Source material:
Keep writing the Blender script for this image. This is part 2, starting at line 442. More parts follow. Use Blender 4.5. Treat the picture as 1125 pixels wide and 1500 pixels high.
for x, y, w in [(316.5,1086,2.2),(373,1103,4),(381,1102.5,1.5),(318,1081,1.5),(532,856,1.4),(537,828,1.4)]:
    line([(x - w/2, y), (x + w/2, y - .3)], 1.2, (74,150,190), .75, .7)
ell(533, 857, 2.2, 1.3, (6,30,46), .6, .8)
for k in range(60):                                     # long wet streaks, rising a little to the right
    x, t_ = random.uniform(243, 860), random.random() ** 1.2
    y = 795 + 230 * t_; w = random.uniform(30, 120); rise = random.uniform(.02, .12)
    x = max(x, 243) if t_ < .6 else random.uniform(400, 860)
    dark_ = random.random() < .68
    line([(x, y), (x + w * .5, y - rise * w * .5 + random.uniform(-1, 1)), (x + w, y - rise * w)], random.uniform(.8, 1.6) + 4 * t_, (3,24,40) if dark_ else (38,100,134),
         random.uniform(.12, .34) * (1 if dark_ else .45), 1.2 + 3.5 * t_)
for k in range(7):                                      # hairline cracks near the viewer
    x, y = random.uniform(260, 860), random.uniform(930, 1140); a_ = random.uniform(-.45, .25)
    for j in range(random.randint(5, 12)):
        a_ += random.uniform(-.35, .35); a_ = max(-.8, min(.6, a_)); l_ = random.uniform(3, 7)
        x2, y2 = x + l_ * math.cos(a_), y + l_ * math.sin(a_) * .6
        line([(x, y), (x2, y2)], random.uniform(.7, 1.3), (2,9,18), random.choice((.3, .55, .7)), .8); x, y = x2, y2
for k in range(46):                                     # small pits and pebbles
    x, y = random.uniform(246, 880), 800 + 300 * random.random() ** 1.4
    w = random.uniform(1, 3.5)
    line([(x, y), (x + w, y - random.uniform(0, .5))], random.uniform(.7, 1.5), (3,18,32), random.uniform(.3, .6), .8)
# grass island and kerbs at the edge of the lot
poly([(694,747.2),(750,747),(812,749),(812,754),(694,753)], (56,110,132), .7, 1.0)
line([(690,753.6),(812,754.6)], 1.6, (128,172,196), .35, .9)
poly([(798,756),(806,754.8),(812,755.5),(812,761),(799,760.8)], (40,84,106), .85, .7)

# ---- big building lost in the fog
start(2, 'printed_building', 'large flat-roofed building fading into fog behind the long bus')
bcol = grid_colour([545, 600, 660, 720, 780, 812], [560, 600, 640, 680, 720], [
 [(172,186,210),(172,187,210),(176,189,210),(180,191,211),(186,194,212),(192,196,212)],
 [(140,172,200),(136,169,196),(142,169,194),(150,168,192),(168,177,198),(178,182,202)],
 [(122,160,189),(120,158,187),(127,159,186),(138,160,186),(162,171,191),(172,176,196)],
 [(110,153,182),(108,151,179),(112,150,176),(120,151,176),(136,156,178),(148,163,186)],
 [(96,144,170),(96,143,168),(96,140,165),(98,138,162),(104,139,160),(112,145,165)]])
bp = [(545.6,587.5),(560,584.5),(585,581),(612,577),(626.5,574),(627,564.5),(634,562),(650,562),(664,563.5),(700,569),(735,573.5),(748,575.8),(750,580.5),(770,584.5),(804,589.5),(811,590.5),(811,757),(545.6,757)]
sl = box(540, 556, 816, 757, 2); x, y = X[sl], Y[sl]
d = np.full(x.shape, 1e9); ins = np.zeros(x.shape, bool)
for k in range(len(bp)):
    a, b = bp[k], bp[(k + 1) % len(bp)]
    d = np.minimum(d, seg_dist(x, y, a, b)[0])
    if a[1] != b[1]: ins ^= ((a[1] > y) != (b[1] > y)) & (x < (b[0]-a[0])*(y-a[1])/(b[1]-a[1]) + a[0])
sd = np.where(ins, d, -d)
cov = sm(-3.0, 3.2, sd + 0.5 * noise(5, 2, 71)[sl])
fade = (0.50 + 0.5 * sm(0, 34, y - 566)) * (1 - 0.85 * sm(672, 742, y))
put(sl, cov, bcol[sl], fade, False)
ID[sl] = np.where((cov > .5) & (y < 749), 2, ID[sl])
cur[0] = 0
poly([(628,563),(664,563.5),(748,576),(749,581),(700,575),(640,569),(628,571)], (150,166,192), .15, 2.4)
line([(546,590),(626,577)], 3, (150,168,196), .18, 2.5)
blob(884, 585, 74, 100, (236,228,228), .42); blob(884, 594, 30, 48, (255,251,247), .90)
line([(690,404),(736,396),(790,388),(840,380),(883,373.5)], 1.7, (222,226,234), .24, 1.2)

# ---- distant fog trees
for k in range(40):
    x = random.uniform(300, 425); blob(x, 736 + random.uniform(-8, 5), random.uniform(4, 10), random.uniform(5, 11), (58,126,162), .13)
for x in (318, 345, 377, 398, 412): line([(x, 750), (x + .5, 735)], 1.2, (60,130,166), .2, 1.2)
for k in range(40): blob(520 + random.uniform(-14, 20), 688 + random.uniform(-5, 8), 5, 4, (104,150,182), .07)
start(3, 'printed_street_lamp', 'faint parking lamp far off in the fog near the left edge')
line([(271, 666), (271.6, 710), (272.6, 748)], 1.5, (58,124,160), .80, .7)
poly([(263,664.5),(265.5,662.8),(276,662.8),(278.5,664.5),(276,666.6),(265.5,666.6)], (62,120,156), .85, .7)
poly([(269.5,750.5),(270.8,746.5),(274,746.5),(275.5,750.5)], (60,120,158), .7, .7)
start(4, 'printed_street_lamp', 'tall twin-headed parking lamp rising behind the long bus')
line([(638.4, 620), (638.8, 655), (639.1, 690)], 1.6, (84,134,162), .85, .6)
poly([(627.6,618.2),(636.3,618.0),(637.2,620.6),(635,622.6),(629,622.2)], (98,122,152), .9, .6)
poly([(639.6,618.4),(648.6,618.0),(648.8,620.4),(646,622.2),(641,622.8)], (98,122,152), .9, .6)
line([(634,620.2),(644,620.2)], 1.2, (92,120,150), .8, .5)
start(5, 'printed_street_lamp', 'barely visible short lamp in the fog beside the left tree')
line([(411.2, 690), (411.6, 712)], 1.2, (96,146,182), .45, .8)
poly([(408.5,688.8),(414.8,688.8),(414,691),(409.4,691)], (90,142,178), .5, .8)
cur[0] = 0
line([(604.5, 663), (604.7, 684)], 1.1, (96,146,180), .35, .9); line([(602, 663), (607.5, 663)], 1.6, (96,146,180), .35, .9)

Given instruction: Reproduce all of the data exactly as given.

Output below:
Keep writing the Blender script for this image. This is part 2, starting at line 442. More parts follow. Use Blender 4.5. Treat the picture as 1125 pixels wide and 1500 pixels high.
for x, y, w in [(316.5,1086,2.2),(373,1103,4),(381,1102.5,1.5),(318,1081,1.5),(532,856,1.4),(537,828,1.4)]:
    line([(x - w/2, y), (x + w/2, y - .3)], 1.2, (74,150,190), .75, .7)
ell(533, 857, 2.2, 1.3, (6,30,46), .6, .8)
for k in range(60):                                     # long wet streaks, rising a little to the right
    x, t_ = random.uniform(243, 860), random.random() ** 1.2
    y = 795 + 230 * t_; w = random.uniform(30, 120); rise = random.uniform(.02, .12)
    x = max(x, 243) if t_ < .6 else random.uniform(400, 860)
    dark_ = random.random() < .68
    line([(x, y), (x + w * .5, y - rise * w * .5 + random.uniform(-1, 1)), (x + w, y - rise * w)], random.uniform(.8, 1.6) + 4 * t_, (3,24,40) if dark_ else (38,100,134),
         random.uniform(.12, .34) * (1 if dark_ else .45), 1.2 + 3.5 * t_)
for k in range(7):                                      # hairline cracks near the viewer
    x, y = random.uniform(260, 860), random.uniform(930, 1140); a_ = random.uniform(-.45, .25)
    for j in range(random.randint(5, 12)):
        a_ += random.uniform(-.35, .35); a_ = max(-.8, min(.6, a_)); l_ = random.uniform(3, 7)
        x2, y2 = x + l_ * math.cos(a_), y + l_ * math.sin(a_) * .6
        line([(x, y), (x2, y2)], random.uniform(.7, 1.3), (2,9,18), random.choice((.3, .55, .7)), .8); x, y = x2, y2
for k in range(46):                                     # small pits and pebbles
    x, y = random.uniform(246, 880), 800 + 300 * random.random() ** 1.4
    w = random.uniform(1, 3.5)
    line([(x, y), (x + w, y - random.uniform(0, .5))], random.uniform(.7, 1.5), (3,18,32), random.uniform(.3, .6), .8)
# grass island and kerbs at the edge of the lot
poly([(694,747.2),(750,747),(812,749),(812,754),(694,753)], (56,110,132), .7, 1.0)
line([(690,753.6),(812,754.6)], 1.6, (128,172,196), .35, .9)
poly([(798,756),(806,754.8),(812,755.5),(812,761),(799,760.8)], (40,84,106), .85, .7)

# ---- big building lost in the fog
start(2, 'printed_building', 'large flat-roofed building fading into fog behind the long bus')
bcol = grid_colour([545, 600, 660, 720, 780, 812], [560, 600, 640, 680, 720], [
 [(172,186,210),(172,187,210),(176,189,210),(180,191,211),(186,194,212),(192,196,212)],
 [(140,172,200),(136,169,196),(142,169,194),(150,168,192),(168,177,198),(178,182,202)],
 [(122,160,189),(120,158,187),(127,159,186),(138,160,186),(162,171,191),(172,176,196)],
 [(110,153,182),(108,151,179),(112,150,176),(120,151,176),(136,156,178),(148,163,186)],
 [(96,144,170),(96,143,168),(96,140,165),(98,138,162),(104,139,160),(112,145,165)]])
bp = [(545.6,587.5),(560,584.5),(585,581),(612,577),(626.5,574),(627,564.5),(634,562),(650,562),(664,563.5),(700,569),(735,573.5),(748,575.8),(750,580.5),(770,584.5),(804,589.5),(811,590.5),(811,757),(545.6,757)]
sl = box(540, 556, 816, 757, 2); x, y = X[sl], Y[sl]
d = np.full(x.shape, 1e9); ins = np.zeros(x.shape, bool)
for k in range(len(bp)):
    a, b = bp[k], bp[(k + 1) % len(bp)]
    d = np.minimum(d, seg_dist(x, y, a, b)[0])
    if a[1] != b[1]: ins ^= ((a[1] > y) != (b[1] > y)) & (x < (b[0]-a[0])*(y-a[1])/(b[1]-a[1]) + a[0])
sd = np.where(ins, d, -d)
cov = sm(-3.0, 3.2, sd + 0.5 * noise(5, 2, 71)[sl])
fade = (0.50 + 0.5 * sm(0, 34, y - 566)) * (1 - 0.85 * sm(672, 742, y))
put(sl, cov, bcol[sl], fade, False)
ID[sl] = np.where((cov > .5) & (y < 749), 2, ID[sl])
cur[0] = 0
poly([(628,563),(664,563.5),(748,576),(749,581),(700,575),(640,569),(628,571)], (150,166,192), .15, 2.4)
line([(546,590),(626,577)], 3, (150,168,196), .18, 2.5)
blob(884, 585, 74, 100, (236,228,228), .42); blob(884, 594, 30, 48, (255,251,247), .90)
line([(690,404),(736,396),(790,388),(840,380),(883,373.5)], 1.7, (222,226,234), .24, 1.2)

# ---- distant fog trees
for k in range(40):
    x = random.uniform(300, 425); blob(x, 736 + random.uniform(-8, 5), random.uniform(4, 10), random.uniform(5, 11), (58,126,162), .13)
for x in (318, 345, 377, 398, 412): line([(x, 750), (x + .5, 735)], 1.2, (60,130,166), .2, 1.2)
for k in range(40): blob(520 + random.uniform(-14, 20), 688 + random.uniform(-5, 8), 5, 4, (104,150,182), .07)
start(3, 'printed_street_lamp', 'faint parking lamp far off in the fog near the left edge')
line([(271, 666), (271.6, 710), (272.6, 748)], 1.5, (58,124,160), .80, .7)
poly([(263,664.5),(265.5,662.8),(276,662.8),(278.5,664.5),(276,666.6),(265.5,666.6)], (62,120,156), .85, .7)
poly([(269.5,750.5),(270.8,746.5),(274,746.5),(275.5,750.5)], (60,120,158), .7, .7)
start(4, 'printed_street_lamp', 'tall twin-headed parking lamp rising behind the long bus')
line([(638.4, 620), (638.8, 655), (639.1, 690)], 1.6, (84,134,162), .85, .6)
poly([(627.6,618.2),(636.3,618.0),(637.2,620.6),(635,622.6),(629,622.2)], (98,122,152), .9, .6)
poly([(639.6,618.4),(648.6,618.0),(648.8,620.4),(646,622.2),(641,622.8)], (98,122,152), .9, .6)
line([(634,620.2),(644,620.2)], 1.2, (92,120,150), .8, .5)
start(5, 'printed_street_lamp', 'barely visible short lamp in the fog beside the left tree')
line([(411.2, 690), (411.6, 712)], 1.2, (96,146,182), .45, .8)
poly([(408.5,688.8),(414.8,688.8),(414,691),(409.4,691)], (90,142,178), .5, .8)
cur[0] = 0
line([(604.5, 663), (604.7, 684)], 1.1, (96,146,180), .35, .9); line([(602, 663), (607.5, 663)], 1.6, (96,146,180), .35, .9)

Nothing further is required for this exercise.